Back to the tax-return fight

The IRS is not required by law to audit the presidents but, to avoid any hint of favoritism, it has a long-standing internal policy dating to 1977, and enshrined in its employee manual, of automatically vetting every president’s and vice president’s returns. Trump has complained for years that he has been under audit.

During Trump’s first term, Democrats went to the Supreme Court to force the release of his filings, tapping a special power given to the heads of Congress’s tax committees allowing them to examine anyone’s returns. Neal argued they needed to know how well the IRS was vetting his filings. How the agency goes about auditing the president is highly secretive.

Now lawmakers are likely to experience déjà vu.

Trump’s taxes are likely to once again be a major focus for Democrats, though it’s not clear what, if anything, they can do about the agreement.

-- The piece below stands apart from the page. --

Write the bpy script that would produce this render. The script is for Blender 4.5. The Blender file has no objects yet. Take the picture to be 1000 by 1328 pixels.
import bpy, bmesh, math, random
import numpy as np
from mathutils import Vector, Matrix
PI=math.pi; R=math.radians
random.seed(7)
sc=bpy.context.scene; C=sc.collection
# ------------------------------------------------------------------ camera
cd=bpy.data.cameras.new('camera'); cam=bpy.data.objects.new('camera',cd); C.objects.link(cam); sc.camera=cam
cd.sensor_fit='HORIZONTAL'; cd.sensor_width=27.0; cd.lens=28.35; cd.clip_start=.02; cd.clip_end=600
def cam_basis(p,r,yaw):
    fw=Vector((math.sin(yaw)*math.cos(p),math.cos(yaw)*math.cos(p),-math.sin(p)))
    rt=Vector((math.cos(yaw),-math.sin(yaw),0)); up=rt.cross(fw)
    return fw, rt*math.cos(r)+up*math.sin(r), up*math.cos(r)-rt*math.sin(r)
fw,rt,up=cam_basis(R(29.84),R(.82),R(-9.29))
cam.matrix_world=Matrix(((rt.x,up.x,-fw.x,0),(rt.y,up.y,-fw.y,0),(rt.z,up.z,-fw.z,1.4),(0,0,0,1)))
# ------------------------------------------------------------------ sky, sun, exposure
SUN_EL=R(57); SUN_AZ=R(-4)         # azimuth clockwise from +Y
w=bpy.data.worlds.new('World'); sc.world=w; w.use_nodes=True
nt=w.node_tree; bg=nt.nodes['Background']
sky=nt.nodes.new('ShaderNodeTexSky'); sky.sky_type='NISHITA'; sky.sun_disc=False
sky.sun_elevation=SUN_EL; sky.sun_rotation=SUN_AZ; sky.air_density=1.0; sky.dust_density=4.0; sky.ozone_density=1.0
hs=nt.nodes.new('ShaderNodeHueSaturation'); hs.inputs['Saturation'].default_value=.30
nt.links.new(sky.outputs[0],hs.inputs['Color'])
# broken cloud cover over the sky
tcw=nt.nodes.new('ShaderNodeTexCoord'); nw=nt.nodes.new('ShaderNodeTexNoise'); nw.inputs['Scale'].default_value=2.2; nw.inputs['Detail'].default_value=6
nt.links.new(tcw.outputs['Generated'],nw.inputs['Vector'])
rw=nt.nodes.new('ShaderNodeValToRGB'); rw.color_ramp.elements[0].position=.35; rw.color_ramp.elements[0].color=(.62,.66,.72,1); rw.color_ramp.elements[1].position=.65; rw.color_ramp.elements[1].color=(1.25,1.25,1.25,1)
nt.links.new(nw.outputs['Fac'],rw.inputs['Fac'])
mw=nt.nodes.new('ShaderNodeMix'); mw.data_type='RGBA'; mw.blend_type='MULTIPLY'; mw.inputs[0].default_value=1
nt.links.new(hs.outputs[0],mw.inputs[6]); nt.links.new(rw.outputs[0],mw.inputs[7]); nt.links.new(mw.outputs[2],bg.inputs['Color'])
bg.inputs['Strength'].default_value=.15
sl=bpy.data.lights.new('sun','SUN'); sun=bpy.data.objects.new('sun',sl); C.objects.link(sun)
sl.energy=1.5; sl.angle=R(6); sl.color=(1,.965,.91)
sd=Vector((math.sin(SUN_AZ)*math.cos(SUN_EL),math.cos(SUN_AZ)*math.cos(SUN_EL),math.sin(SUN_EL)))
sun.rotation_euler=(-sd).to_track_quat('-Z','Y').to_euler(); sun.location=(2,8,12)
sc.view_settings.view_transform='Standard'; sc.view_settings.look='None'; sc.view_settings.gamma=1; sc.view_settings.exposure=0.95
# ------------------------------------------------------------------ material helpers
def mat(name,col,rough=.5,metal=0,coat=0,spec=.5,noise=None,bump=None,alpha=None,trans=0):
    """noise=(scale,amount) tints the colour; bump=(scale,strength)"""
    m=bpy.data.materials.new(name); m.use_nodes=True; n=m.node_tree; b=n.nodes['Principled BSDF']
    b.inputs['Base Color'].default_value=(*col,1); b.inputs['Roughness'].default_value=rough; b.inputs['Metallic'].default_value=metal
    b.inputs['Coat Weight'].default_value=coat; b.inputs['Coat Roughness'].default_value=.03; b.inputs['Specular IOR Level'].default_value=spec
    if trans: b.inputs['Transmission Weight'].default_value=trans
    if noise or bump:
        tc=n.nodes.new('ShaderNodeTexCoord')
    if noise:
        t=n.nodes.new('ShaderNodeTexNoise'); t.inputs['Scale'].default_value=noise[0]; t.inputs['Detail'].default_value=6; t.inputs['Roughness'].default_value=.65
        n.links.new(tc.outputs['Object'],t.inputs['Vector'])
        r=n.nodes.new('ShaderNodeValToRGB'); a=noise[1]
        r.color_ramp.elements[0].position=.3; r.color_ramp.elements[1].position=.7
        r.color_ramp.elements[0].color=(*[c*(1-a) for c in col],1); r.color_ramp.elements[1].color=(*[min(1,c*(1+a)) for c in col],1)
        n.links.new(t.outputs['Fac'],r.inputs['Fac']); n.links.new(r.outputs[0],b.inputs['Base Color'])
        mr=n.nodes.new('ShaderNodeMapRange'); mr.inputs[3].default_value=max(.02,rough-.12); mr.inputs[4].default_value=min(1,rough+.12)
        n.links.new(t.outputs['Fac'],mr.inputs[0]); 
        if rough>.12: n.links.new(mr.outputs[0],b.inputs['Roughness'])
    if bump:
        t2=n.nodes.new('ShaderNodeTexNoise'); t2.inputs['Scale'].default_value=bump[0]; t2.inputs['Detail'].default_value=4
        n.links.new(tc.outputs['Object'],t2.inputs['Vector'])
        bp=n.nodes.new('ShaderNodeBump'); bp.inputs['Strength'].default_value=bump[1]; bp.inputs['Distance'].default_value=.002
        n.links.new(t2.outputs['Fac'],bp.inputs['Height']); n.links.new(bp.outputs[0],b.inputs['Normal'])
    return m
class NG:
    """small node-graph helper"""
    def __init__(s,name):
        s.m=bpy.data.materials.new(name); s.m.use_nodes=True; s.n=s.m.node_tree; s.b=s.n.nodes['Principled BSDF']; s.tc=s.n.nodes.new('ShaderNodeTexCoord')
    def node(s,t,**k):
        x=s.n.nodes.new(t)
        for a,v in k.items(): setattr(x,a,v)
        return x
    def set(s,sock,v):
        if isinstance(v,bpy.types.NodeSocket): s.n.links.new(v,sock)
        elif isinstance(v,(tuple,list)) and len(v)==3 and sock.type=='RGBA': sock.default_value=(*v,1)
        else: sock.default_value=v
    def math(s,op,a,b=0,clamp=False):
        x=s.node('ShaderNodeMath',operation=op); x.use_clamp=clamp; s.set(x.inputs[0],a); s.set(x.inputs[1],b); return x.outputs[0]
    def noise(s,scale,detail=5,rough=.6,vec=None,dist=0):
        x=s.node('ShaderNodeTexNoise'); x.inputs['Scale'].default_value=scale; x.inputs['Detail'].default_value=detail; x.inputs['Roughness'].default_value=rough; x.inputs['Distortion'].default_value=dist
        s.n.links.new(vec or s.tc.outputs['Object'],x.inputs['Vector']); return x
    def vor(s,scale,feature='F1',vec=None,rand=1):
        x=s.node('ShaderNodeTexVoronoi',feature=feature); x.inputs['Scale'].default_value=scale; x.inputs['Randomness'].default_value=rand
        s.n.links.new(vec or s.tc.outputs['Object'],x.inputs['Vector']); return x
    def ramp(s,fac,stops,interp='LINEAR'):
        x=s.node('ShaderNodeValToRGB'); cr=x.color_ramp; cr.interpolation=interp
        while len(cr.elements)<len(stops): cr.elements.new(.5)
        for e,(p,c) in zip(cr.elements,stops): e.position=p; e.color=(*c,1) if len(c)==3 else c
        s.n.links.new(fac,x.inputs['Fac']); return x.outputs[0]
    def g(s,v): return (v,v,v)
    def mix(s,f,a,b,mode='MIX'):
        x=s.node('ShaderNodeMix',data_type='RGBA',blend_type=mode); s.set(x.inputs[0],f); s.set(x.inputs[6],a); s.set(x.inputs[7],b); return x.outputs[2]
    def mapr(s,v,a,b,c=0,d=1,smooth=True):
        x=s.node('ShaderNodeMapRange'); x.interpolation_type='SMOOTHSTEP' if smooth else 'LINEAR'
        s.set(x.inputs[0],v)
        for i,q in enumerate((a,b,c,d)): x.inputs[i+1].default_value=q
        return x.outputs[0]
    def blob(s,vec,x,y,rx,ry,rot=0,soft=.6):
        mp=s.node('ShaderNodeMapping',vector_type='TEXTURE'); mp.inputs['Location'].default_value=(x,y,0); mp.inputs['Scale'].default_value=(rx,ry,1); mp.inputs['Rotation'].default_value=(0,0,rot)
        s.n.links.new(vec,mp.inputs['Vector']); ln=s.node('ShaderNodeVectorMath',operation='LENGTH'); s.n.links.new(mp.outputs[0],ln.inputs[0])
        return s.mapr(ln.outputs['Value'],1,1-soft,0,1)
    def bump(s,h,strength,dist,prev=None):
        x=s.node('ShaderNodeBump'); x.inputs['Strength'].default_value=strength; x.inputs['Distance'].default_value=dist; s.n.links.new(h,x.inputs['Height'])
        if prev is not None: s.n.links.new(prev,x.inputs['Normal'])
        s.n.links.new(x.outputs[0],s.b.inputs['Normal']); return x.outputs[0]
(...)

There were immediate, and unanswered, questions about whether the administration has the power to make such an agreement, and who might have the power to challenge it in court. Some wonder if the settlement could be legally vulnerable because one of its signatories, IRS Chief Executive Officer Frank Bisignano, is serving in a role created by the administration that bypassed Senate confirmation.

Another question: Did the administration break a 1998 law barring the White House from interfering in tax audits?

Neal and Rep. Jamie Raskin (D-Md.), the ranking member of the House Judiciary Committee, fired off a letter to the administration Wednesday demanding it preserve internal documents related to the agreement and Trump’s suit against the IRS.

Some tax law experts wonder too if Democrats, should they regain power, will face pressure to once again force the public release of Trump’s returns.

“I think there would be a lot of pressure to find out what Trump is hiding here, and at least audit him in the court of public opinion,” said Rosenthal.